Purchasing Department
By Maureen Spencer
Where in the West do you like to shop? Every month, we'll send one style-smart westerner out to find three would-be buys: a no-brainer, a creative sketch and an only-in-your-dreams object of desire.
Life in small town Saskatchewan was overdue for its own TV show by the time Corner Gas came along. Not that the show is meant to be about Rouleau, Sask., where it's filmed, or any other Prairie village. The creators, led by comedian Brett Butt, were aiming for a show about nothing that could happen anywhere; Seinfeld had New York, so they invented a place called Dog River. All the same, Corner Gas, viewed by a million Canadians every week, is particularly admired by Prairie folk for characters that ring true to Saskatchewan sensibilities.
Gabrielle Miller, as Lacey, plays a character trying to figure out the nuances of local culture. She's the Toronto transplant who inherits the gas station's cafe but discovers that seemingly innocuous decisions, like painting the walls a new colour, will spark a chilly protest. Miller will also be the fish out of water in Robson Arms, a kind of comedic Melrose Place about Vancouver's West End due to start airing in 2005. On that show she plays Bobbi, a jazzercise instructor from Regina who doesn't understand why the West Coast preferences is for downward dogs over grapevines.
In Fact miller's real home base is Vancouver's Strathcona neighborhood, where she shares a turn-of-last-century character house with her boyfriend and a small dog. She admits to being a decor junkie and style voyeur, going for walks and inconspicuously looking in windows, her shopping hours are divided among Regina, Vancouver and L.A. (In TV"S capital, Miller has a part on a third show called Alienated. Are you getting the theme here?)
TO BUY
A capex by Cherry Blossom, $45.
The no-hesitation purchase on Miller's list is "capex" by the Vancouver company Cherry Blossom. "It speaks to all the girliness in me," says Miller. (Full disclosure: the women behind Cherry Blossom are also Miller's good friends. She has known the actors/designers, Stacey Grant and Deanna Milligany, since teenhood.) So what's a capex? Kind of a poncho, but "more of a 1950s lady cape that you might have tea in," says Grant. you can also wear it as a skirt - which is both odd and convenient. At Fine Finds, 604.669.8325, and Barefoot Contessa, 604.879.1137, both in Vancouver.
TO TRY
A Barcelona Chair, $1,500, and ottoman, $850.

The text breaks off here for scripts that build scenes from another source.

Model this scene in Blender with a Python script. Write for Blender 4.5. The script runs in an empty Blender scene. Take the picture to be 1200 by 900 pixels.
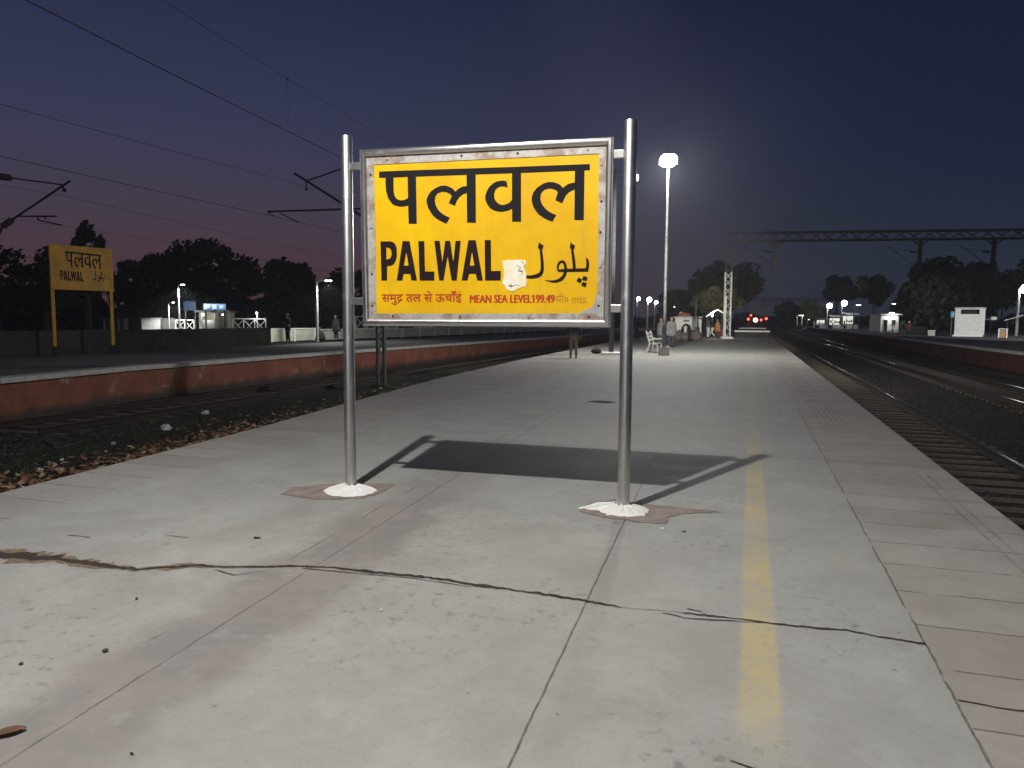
import bpy, math, random
from mathutils import Vector, Matrix
from mathutils.geometry import tessellate_polygon

SC = bpy.context.scene
COL = SC.collection
R = math.radians

# ------------------------------------------------------------------ camera
# 26 mm phone camera, eye height 1.55 m above the platform, +Y runs along the platform
YAW, PITCH, ROLL, EYE = R(17.7521), R(4.9081), R(0.35), 1.55
FPX = 870.0                                    # focal length in photograph pixels (1200 wide)
fw = Vector((-math.sin(YAW) * math.cos(PITCH), math.cos(YAW) * math.cos(PITCH), -math.sin(PITCH)))
r0 = Vector((math.cos(YAW), math.sin(YAW), 0.0))
u0 = r0.cross(fw)
rt = r0 * math.cos(ROLL) + u0 * math.sin(ROLL)
up = -r0 * math.sin(ROLL) + u0 * math.cos(ROLL)
EYEP = Vector((0, 0, EYE))
cam_d = bpy.data.cameras.new('camera')
cam_d.sensor_width = 36.0
cam_d.lens = 36.0 * FPX / 1200.0
cam_d.clip_start, cam_d.clip_end = 0.05, 3000.0
cam = bpy.data.objects.new('camera', cam_d)
COL.objects.link(cam)
cam.matrix_world = Matrix((
    (rt.x, up.x, -fw.x, EYEP.x), (rt.y, up.y, -fw.y, EYEP.y), (rt.z, up.z, -fw.z, EYEP.z), (0, 0, 0, 1)))
SC.camera = cam

# ------------------------------------------------------------------ dusk sky
def s2l(c):
    return tuple(((v / 255.0) / 12.92 if v / 255.0 <= 0.04045 else ((v / 255.0 + 0.055) / 1.055) ** 2.4) for v in c)

world = bpy.data.worlds.new('World')
SC.world = world
world.use_nodes = True
wn, wl = world.node_tree.nodes, world.node_tree.links
bg = wn['Background']
bg.inputs['Strength'].default_value = 1.0
tc = wn.new('ShaderNodeTexCoord')
nrm = wn.new('ShaderNodeVectorMath'); nrm.operation = 'NORMALIZE'
wl.new(tc.outputs['Generated'], nrm.inputs[0])
sep = wn.new('ShaderNodeSeparateXYZ'); wl.new(nrm.outputs[0], sep.inputs[0])

def sky_ramp(stops):
    r = wn.new('ShaderNodeValToRGB')
    els = r.color_ramp.elements
    while len(els) < len(stops):
        els.new(0.5)
    for e, (p, c) in zip(els, stops):
        e.position = p
        e.color = (*s2l(c), 1)
    wl.new(sep.outputs['Z'], r.inputs[0])
    return r
SKY_EAST = [(0.0, (42, 50, 60)), (0.07, (36, 44, 57)), (0.2, (25, 32, 57)), (0.4, (15, 20, 48)), (1.0, (10, 12, 28))]
SKY_WEST = [(0.0, (90, 58, 60)), (0.06, (78, 57, 66)), (0.13, (69, 60, 74)), (0.22, (56, 58, 86)), (0.4, (30, 38, 70)), (1.0, (12, 16, 36))]
re_, rw_ = sky_ramp(SKY_EAST), sky_ramp(SKY_WEST)
dot = wn.new('ShaderNodeVectorMath'); dot.operation = 'DOT_PRODUCT'
dot.inputs[1].default_value = (-0.78, 0.62, 0.0)
wl.new(nrm.outputs[0], dot.inputs[0])
mr = wn.new('ShaderNodeMapRange'); mr.interpolation_type = 'SMOOTHSTEP'
mr.inputs['From Min'].default_value = 0.5; mr.inputs['From Max'].default_value = 1.02
wl.new(dot.outputs['Value'], mr.inputs['Value'])
mixs = wn.new('ShaderNodeMix'); mixs.data_type = 'RGBA'
wl.new(mr.outputs[0], mixs.inputs[0]); wl.new(re_.outputs[0], mixs.inputs[6]); wl.new(rw_.outputs[0], mixs.inputs[7])
wl.new(mixs.outputs[2], bg.inputs['Color'])

SC.view_settings.view_transform = 'Standard'
SC.view_settings.look = 'None'
SC.view_settings.exposure = 0.0
SC.view_settings.gamma = 1.0
SC.view_settings.use_curve_mapping = False
SC.cycles.max_bounces = 6
SC.cycles.diffuse_bounces = 3
SC.cycles.use_denoising = True
SC.cycles.sample_clamp_indirect = 4.0
SC.cycles.caustics_reflective = False
SC.cycles.caustics_refractive = False

# lamp outputs (watts)
P_NEAR, P_FAR, P_BACK = 3050.0, 5400.0, 1500.0
HAZE = 0.0007

# ------------------------------------------------------------------ helpers
def at(px, py, depth):
    """point seen at photograph pixel (px,py) at this distance along the view axis"""
    return EYEP + (fw + rt * ((px - 600) / FPX) + up * ((450 - py) / FPX)) * depth
def on_ground(px, depth, z=0.0):
    p = at(px, 400, depth); return Vector((p.x, p.y, z))
def on_plane(px, py, axis, val):
    d = fw + rt * ((px - 600) / FPX) + up * ((450 - py) / FPX)
    return EYEP + d * ((val - EYEP[axis]) / d[axis])

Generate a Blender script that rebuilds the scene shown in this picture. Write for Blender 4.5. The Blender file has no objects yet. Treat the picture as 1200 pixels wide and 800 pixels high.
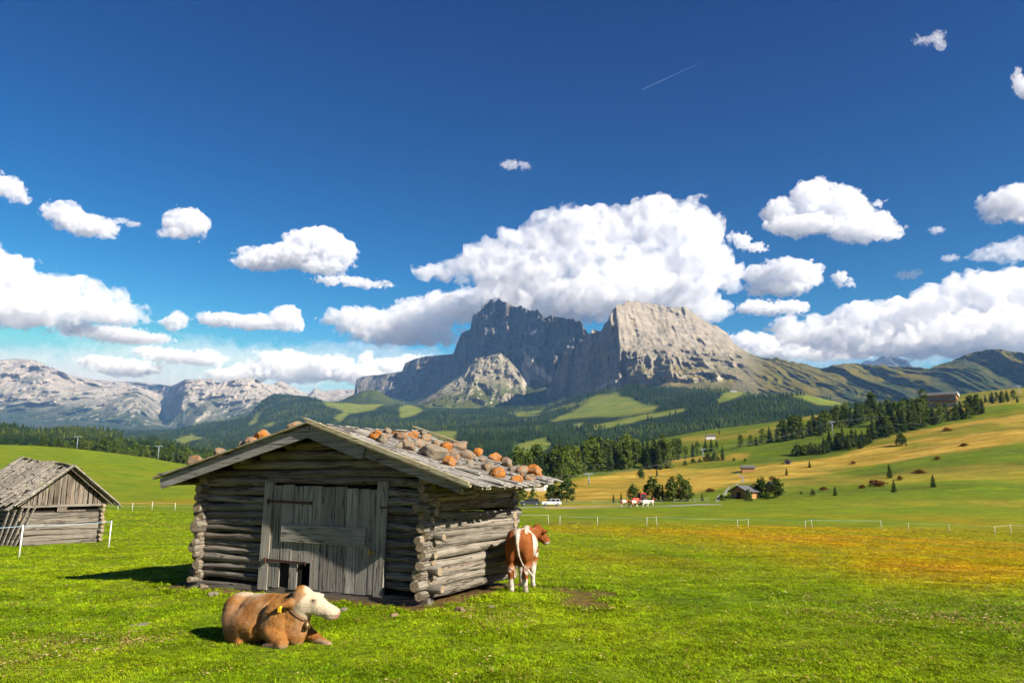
import bpy, bmesh, math, random
import numpy as np
from mathutils import Vector, Matrix
C = bpy.context.scene
COL = C.collection
R = math.radians
# ------------------------------------------------------------------ camera model
F = 900.0                       # focal length in units of a 1200 px wide picture
EYE = 2.3
P = math.atan(170 / F)          # horizon at y=570
cp, sp = math.cos(P), math.sin(P)
def ray(px, py):
    """direction for a photo pixel, scaled so that Y = 1"""
    u = (px - 600) / F; v = (400 - py) / F
    y = cp - v * sp
    return u / y, (sp + v * cp) / y
def at(px, py, Y):
    a, b = ray(px, py)
    return Vector((a * Y, Y, EYE + b * Y))
def ground_at(px, py, z=0.0):
    a, b = ray(px, py)
    Y = (z - EYE) / b
    return Vector((a * Y, Y, z))
def at_np(px, py, Y):
    u = (px - 600) / F; v = (400 - py) / F
    y = cp - v * sp
    return np.stack([u / y * Y, Y + 0 * px, EYE + (sp + v * cp) / y * Y], -1)
# ------------------------------------------------------------------ noise
def _hash(ix, iy, iz, seed):
    h = (ix.astype(np.int64) * 374761393 + iy.astype(np.int64) * 668265263 + iz.astype(np.int64) * 2147483647 + seed * 974634777) & 0xFFFFFFFF
    h = ((h ^ (h >> 13)) * 1274126177) & 0xFFFFFFFF
    h = ((h ^ (h >> 16)) * 2246822519) & 0xFFFFFFFF
    return ((h ^ (h >> 15)) & 0xFFFFFF) / float(0xFFFFFF)
def vnoise(p, seed=0):
    """value noise in -1..1, p (...,3)"""
    f = np.floor(p); i = f.astype(np.int64); t = p - f
    t = t * t * t * (t * (t * 6 - 15) + 10)
    out = 0
    for dx in (0, 1):
        wx = t[..., 0] if dx else 1 - t[..., 0]
        for dy in (0, 1):
            wy = t[..., 1] if dy else 1 - t[..., 1]
            for dz in (0, 1):
                wz = t[..., 2] if dz else 1 - t[..., 2]
                out = out + wx * wy * wz * _hash(i[..., 0] + dx, i[..., 1] + dy, i[..., 2] + dz, seed)
    return out * 2 - 1
def fbm(p, octv=4, seed=0, gain=.5, lac=2.03):
    a = 1.0; s = 0; tot = 0
    for k in range(octv):
        s = s + a * vnoise(p * lac ** k + 17.3 * k, seed + k); tot += a; a *= gain
    return s / tot * 1.6
def ridged(p, octv=4, seed=0, gain=.5, lac=2.03):
    a = 1.0; s = 0; tot = 0
    for k in range(octv):
        s = s + a * (1 - np.abs(vnoise(p * lac ** k + 9.1 * k, seed + k)) * 1.6); tot += a; a *= gain
    return s / tot
def smooth(a, b, x):
    t = np.clip((x - a) / (b - a), 0, 1); return t * t * (3 - 2 * t)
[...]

Mies van der Rohe's classic Barcelona chair is ubiquitous in black or white, which is exactly why Jane McFadden, owner of Fine Finds, went for chestnut brown. Fine Finds - a fixture on Miller's Yaletown hit list - has shifted from being mainly a furniture store specializing in Indonesian wood pieces (which are still available) to a lifestyle boutique selling accessories, handbags, gifts and clothes. The Chair, Miller explains, would address "the duality of my personality. It feels strong and masculine."
TO DIE FOR
Tribe of Trees, $5,000.
now that we're used to the lifestyle boutique concept, its no longer surprising to be contemplating a $10 headscarf in one corner of a shop when your attention is hijacked by a $5,000 painting across the room. But the budgetary leap doesn't always follow. Miller therefore filed this large-format painting , Tribe of Trees (41 inches by 58 inches, oil on printed canvas), in the To DIe For category. It appealed for its serene colours and harmonious nature. Newlove, an Ontario artist, experiments with the interplay of words and pictures; this pieces is meant to portray "ideas of isolation, personality and relationship." At Fine Finds.